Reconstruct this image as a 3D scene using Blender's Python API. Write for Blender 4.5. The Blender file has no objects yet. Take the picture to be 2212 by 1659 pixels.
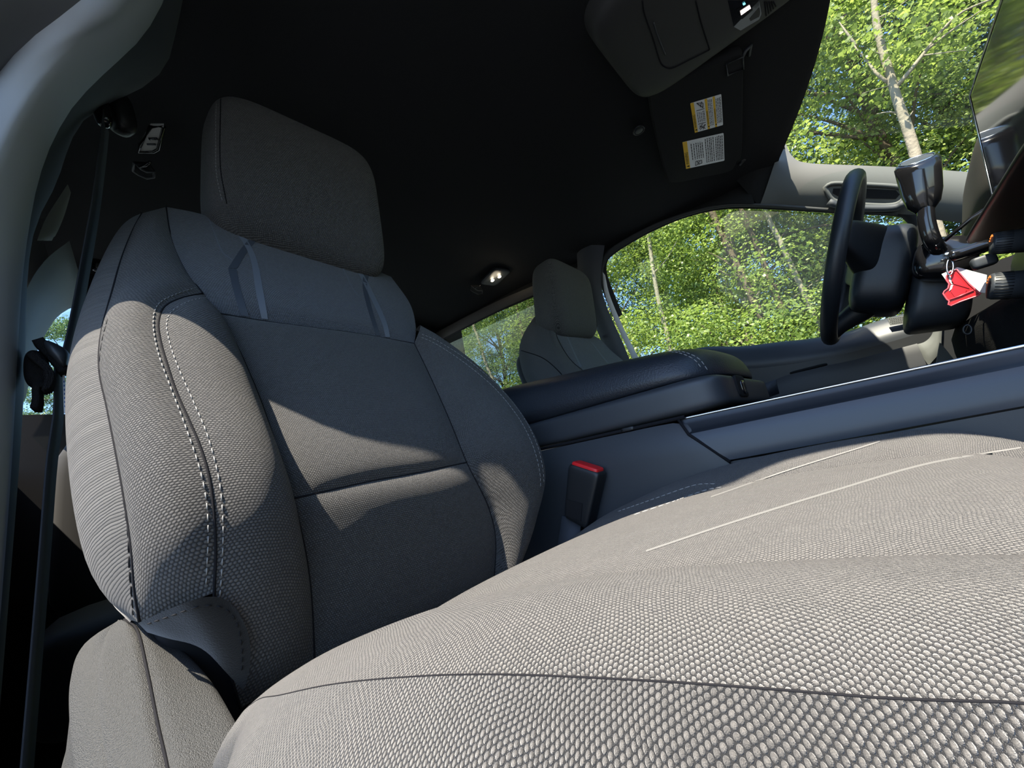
import bpy, bmesh, math, random
import numpy as np
from mathutils import Vector, Matrix
from mathutils.bvhtree import BVHTree

# ------------------------------------------------------------------ camera, light
scn = bpy.context.scene
COL = scn.collection
F, CX, CY = 831.0, 1106.0, 829.5
CAM = np.array([.70, 0, .55])
RW = np.array([[-0.67946452, -0.0247078, -0.73329223],
               [0.70905876, -0.27899418, -0.64760939],
               [-0.18858326, -0.95997488, 0.20708593]])
cd = bpy.data.cameras.new('camera')
cd.sensor_fit = 'HORIZONTAL'
cd.sensor_width = 36
cd.lens = 36 * F / 2212
cd.clip_start = .005
cd.clip_end = 300
cam = bpy.data.objects.new('camera', cd)
M = Matrix.Identity(4)
for i in range(3):
    M[i][0] = RW[i, 0]; M[i][1] = -RW[i, 1]; M[i][2] = -RW[i, 2]; M[i][3] = CAM[i]
cam.matrix_world = M
COL.objects.link(cam)
scn.camera = cam

SUN = Vector((1, .15, 1.6)).normalized()
wd = bpy.data.worlds.new('sky')
scn.world = wd
wd.use_nodes = True
nt = wd.node_tree
sky = nt.nodes.new('ShaderNodeTexSky')
sky.sky_type = 'NISHITA'
sky.sun_disc = False
sky.sun_elevation = math.asin(SUN.z)
sky.sun_rotation = math.atan2(SUN.x, SUN.y)
sky.air_density = 1.0
sky.dust_density = .6
sky.ozone_density = 3.0
tint = nt.nodes.new('ShaderNodeMix'); tint.data_type = 'RGBA'; tint.blend_type = 'MULTIPLY'
tint.inputs[0].default_value = 1; tint.inputs[7].default_value = (.90, .98, 1.07, 1)
nt.links.new(sky.outputs[0], tint.inputs[6]); nt.links.new(tint.outputs[2], nt.nodes['Background'].inputs[0])
nt.nodes['Background'].inputs[1].default_value = .21
sl = bpy.data.lights.new('sun', 'SUN')
sl.energy = 9.0
sl.angle = math.radians(.55)
sl.color = (1, .90, .75)
so = bpy.data.objects.new('sun', sl)
so.rotation_euler = SUN.to_track_quat('Z', 'Y').to_euler()
COL.objects.link(so)
vs = scn.view_settings
vs.view_transform = 'Standard'
vs.look = 'None'
vs.exposure = 0.95
vs.gamma = 1
vs.use_curve_mapping = False

# ------------------------------------------------------------------ helpers
def ray(px, py):
    return RW @ np.array([px - CX, py - CY, F])

def at(px, py, x=None, y=None, z=None):
    d = ray(px, py)
    for i, v in enumerate((x, y, z)):
        if v is not None:
            return CAM + d * ((v - CAM[i]) / d[i])

def atp(px, py, p0, n):
    d = ray(px, py)
    p0 = np.array(p0, float); n = np.array(n, float)
    return CAM + d * (((p0 - CAM) @ n) / (d @ n))

def cr(pts, n, closed=False):
    """Catmull-Rom through pts, resampled to n+1 points evenly by length."""
    p = np.array(pts, float)
    if len(p) == 2:
        t = np.linspace(0, 1, n + 1)[:, None]
        return p[0] * (1 - t) + p[1] * t
    if closed:
        q = np.vstack([p[-1], p, p[0], p[1]])
    else:
        q = np.vstack([2 * p[0] - p[1], p, 2 * p[-1] - p[-2]])
    out = []
    for i in range(1, len(q) - 2):
        for t in np.linspace(0, 1, 12, endpoint=False):
            a, b, c, d = q[i - 1], q[i], q[i + 1], q[i + 2]
            out.append(.5 * (2 * b + (c - a) * t + (2 * a - 5 * b + 4 * c - d) * t * t + (3 * b - a - 3 * c + d) * t ** 3))
    out.append(q[-2])
    return resample(np.array(out), n)

def resample(o, n):
    o = np.array(o, float)
    s = np.concatenate([[0], np.cumsum(np.linalg.norm(np.diff(o, axis=0), axis=1))])
    u = np.linspace(0, s[-1], n + 1)
    return np.stack([np.interp(u, s, o[:, k]) for k in range(o.shape[1])], 1)

def worldloc(o):
    v = np.zeros(3)
    while o is not None:
        v += np.array(o.location)
        o = o.parent
    return v

def mesh(name, V, Fc, mat, parent=None, smooth=True, uv=None, label=None, sharp=None):
    V = np.array(V, float).reshape(-1, 3)
    if parent is not None:
        V = V - worldloc(parent)
    me = bpy.data.meshes.new(name)
    me.from_pydata(V.tolist(), [], Fc)
    if smooth and len(me.polygons):
        me.polygons.foreach_set('use_smooth', [True] * len(me.polygons))
        if sharp:
            try: me.set_sharp_from_angle(angle=math.radians(sharp))
            except Exception: pass
    if uv is not None:
        l = me.uv_layers.new(name='UVMap')
        idx = np.zeros(len(me.loops), int)
        me.loops.foreach_get('vertex_index', idx)
        l.data.foreach_set('uv', np.array(uv, float)[idx].ravel())
    if mat is not None:
        me.materials.append(mat)
    o = bpy.data.objects.new(name, me)
    COL.objects.link(o)
    if parent is not None: o.parent = parent
    if label: o['label'] = label
    return o

def tag(o, label, cat, group=None):
    o['label'] = label; o['category'] = cat
    if group: o['group'] = group
    return o

def thing(name, loc, label, cat, group=None):
    o = bpy.data.objects.new(name, None)
    o.empty_display_size = .05
    o.location = loc
    COL.objects.link(o)
    return tag(o, label, cat, group)

def struct(o, label=None):
    o['kind'] = 'structure'
    if label: o['label'] = label
    return o

def gridfaces(nu, nv, off=0):
    w = nu + 1
    return [(off + j * w + i, off + j * w + i + 1, off + (j + 1) * w + i + 1, off + (j + 1) * w + i) for j in range(nv) for i in range(nu)]

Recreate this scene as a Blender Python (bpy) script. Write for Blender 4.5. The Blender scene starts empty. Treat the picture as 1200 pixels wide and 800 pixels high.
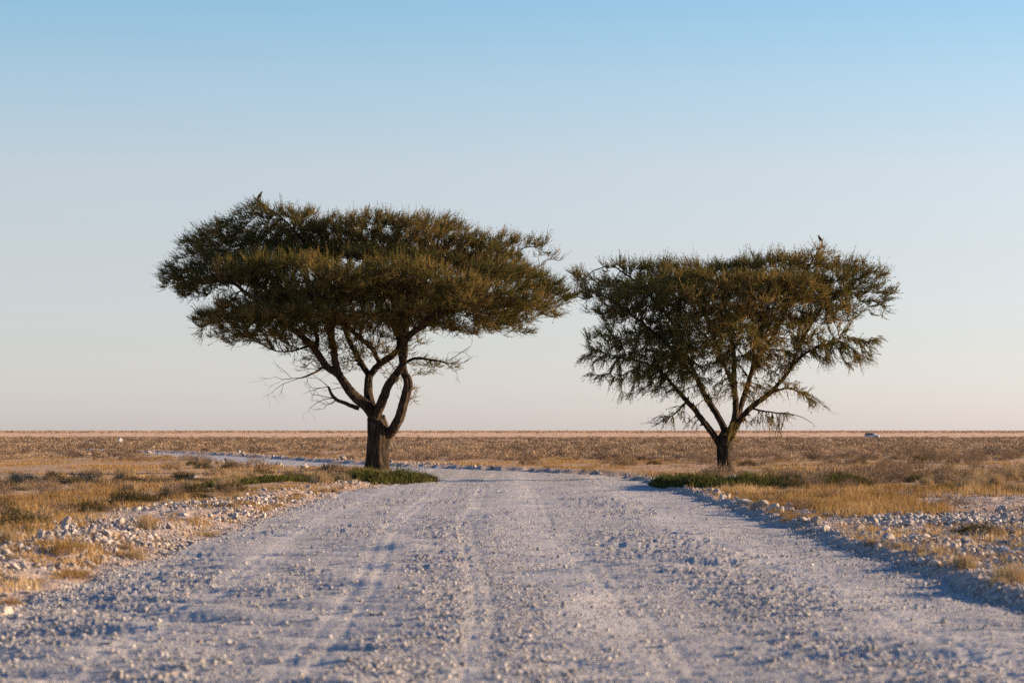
::::::::
> [GOAL]:
Print the entries above exactly, taking out only the pictures.

> [THE REPLY]:
Reconstruct this image as a 3D scene using Blender's Python API. Write for Blender 4.5. The Blender file has no objects yet. Take the picture to be 2212 by 1659 pixels.
import bpy, bmesh, math, random
import numpy as np
from mathutils import Vector, Matrix
from mathutils.bvhtree import BVHTree

# ------------------------------------------------------------------ camera, light
scn = bpy.context.scene
COL = scn.collection
F, CX, CY = 831.0, 1106.0, 829.5
CAM = np.array([.70, 0, .55])
RW = np.array([[-0.67946452, -0.0247078, -0.73329223],
               [0.70905876, -0.27899418, -0.64760939],
               [-0.18858326, -0.95997488, 0.20708593]])
cd = bpy.data.cameras.new('camera')
cd.sensor_fit = 'HORIZONTAL'
cd.sensor_width = 36
cd.lens = 36 * F / 2212
cd.clip_start = .005
cd.clip_end = 300
cam = bpy.data.objects.new('camera', cd)
M = Matrix.Identity(4)
for i in range(3):
    M[i][0] = RW[i, 0]; M[i][1] = -RW[i, 1]; M[i][2] = -RW[i, 2]; M[i][3] = CAM[i]
cam.matrix_world = M
COL.objects.link(cam)
scn.camera = cam

SUN = Vector((1, .15, 1.6)).normalized()
wd = bpy.data.worlds.new('sky')
scn.world = wd
wd.use_nodes = True
nt = wd.node_tree
sky = nt.nodes.new('ShaderNodeTexSky')
sky.sky_type = 'NISHITA'
sky.sun_disc = False
sky.sun_elevation = math.asin(SUN.z)
sky.sun_rotation = math.atan2(SUN.x, SUN.y)
sky.air_density = 1.0
sky.dust_density = .6
sky.ozone_density = 3.0
tint = nt.nodes.new('ShaderNodeMix'); tint.data_type = 'RGBA'; tint.blend_type = 'MULTIPLY'
tint.inputs[0].default_value = 1; tint.inputs[7].default_value = (.90, .98, 1.07, 1)
nt.links.new(sky.outputs[0], tint.inputs[6]); nt.links.new(tint.outputs[2], nt.nodes['Background'].inputs[0])
nt.nodes['Background'].inputs[1].default_value = .21
sl = bpy.data.lights.new('sun', 'SUN')
sl.energy = 9.0
sl.angle = math.radians(.55)
sl.color = (1, .90, .75)
so = bpy.data.objects.new('sun', sl)
so.rotation_euler = SUN.to_track_quat('Z', 'Y').to_euler()
COL.objects.link(so)
vs = scn.view_settings
vs.view_transform = 'Standard'
vs.look = 'None'
vs.exposure = 0.95
vs.gamma = 1
vs.use_curve_mapping = False

# ------------------------------------------------------------------ helpers
def ray(px, py):
    return RW @ np.array([px - CX, py - CY, F])

def at(px, py, x=None, y=None, z=None):
    d = ray(px, py)
    for i, v in enumerate((x, y, z)):
        if v is not None:
            return CAM + d * ((v - CAM[i]) / d[i])

def atp(px, py, p0, n):
    d = ray(px, py)
    p0 = np.array(p0, float); n = np.array(n, float)
    return CAM + d * (((p0 - CAM) @ n) / (d @ n))

def cr(pts, n, closed=False):
    """Catmull-Rom through pts, resampled to n+1 points evenly by length."""
    p = np.array(pts, float)
    if len(p) == 2:
        t = np.linspace(0, 1, n + 1)[:, None]
        return p[0] * (1 - t) + p[1] * t
    if closed:
        q = np.vstack([p[-1], p, p[0], p[1]])
    else:
        q = np.vstack([2 * p[0] - p[1], p, 2 * p[-1] - p[-2]])
    out = []
    for i in range(1, len(q) - 2):
        for t in np.linspace(0, 1, 12, endpoint=False):
            a, b, c, d = q[i - 1], q[i], q[i + 1], q[i + 2]
            out.append(.5 * (2 * b + (c - a) * t + (2 * a - 5 * b + 4 * c - d) * t * t + (3 * b - a - 3 * c + d) * t ** 3))
    out.append(q[-2])
    return resample(np.array(out), n)

def resample(o, n):
    o = np.array(o, float)
    s = np.concatenate([[0], np.cumsum(np.linalg.norm(np.diff(o, axis=0), axis=1))])
    u = np.linspace(0, s[-1], n + 1)
    return np.stack([np.interp(u, s, o[:, k]) for k in range(o.shape[1])], 1)

def worldloc(o):
    v = np.zeros(3)
    while o is not None:
        v += np.array(o.location)
        o = o.parent
    return v

def mesh(name, V, Fc, mat, parent=None, smooth=True, uv=None, label=None, sharp=None):
    V = np.array(V, float).reshape(-1, 3)
    if parent is not None:
        V = V - worldloc(parent)
    me = bpy.data.meshes.new(name)
    me.from_pydata(V.tolist(), [], Fc)
    if smooth and len(me.polygons):
        me.polygons.foreach_set('use_smooth', [True] * len(me.polygons))
        if sharp:
            try: me.set_sharp_from_angle(angle=math.radians(sharp))
            except Exception: pass
    if uv is not None:
        l = me.uv_layers.new(name='UVMap')
        idx = np.zeros(len(me.loops), int)
        me.loops.foreach_get('vertex_index', idx)
        l.data.foreach_set('uv', np.array(uv, float)[idx].ravel())
    if mat is not None:
        me.materials.append(mat)
    o = bpy.data.objects.new(name, me)
    COL.objects.link(o)
    if parent is not None: o.parent = parent
    if label: o['label'] = label
    return o

def tag(o, label, cat, group=None):
    o['label'] = label; o['category'] = cat
    if group: o['group'] = group
    return o

def thing(name, loc, label, cat, group=None):
    o = bpy.data.objects.new(name, None)
    o.empty_display_size = .05
    o.location = loc
    COL.objects.link(o)
    return tag(o, label, cat, group)

def struct(o, label=None):
    o['kind'] = 'structure'
    if label: o['label'] = label
    return o

def gridfaces(nu, nv, off=0):
    w = nu + 1
    return [(off + j * w + i, off + j * w + i + 1, off + (j + 1) * w + i + 1, off + (j + 1) * w + i) for j in range(nv) for i in range(nu)]

Recreate this scene as a Blender Python (bpy) script. Write for Blender 4.5. The Blender scene starts empty. Treat the picture as 1200 pixels wide and 800 pixels high.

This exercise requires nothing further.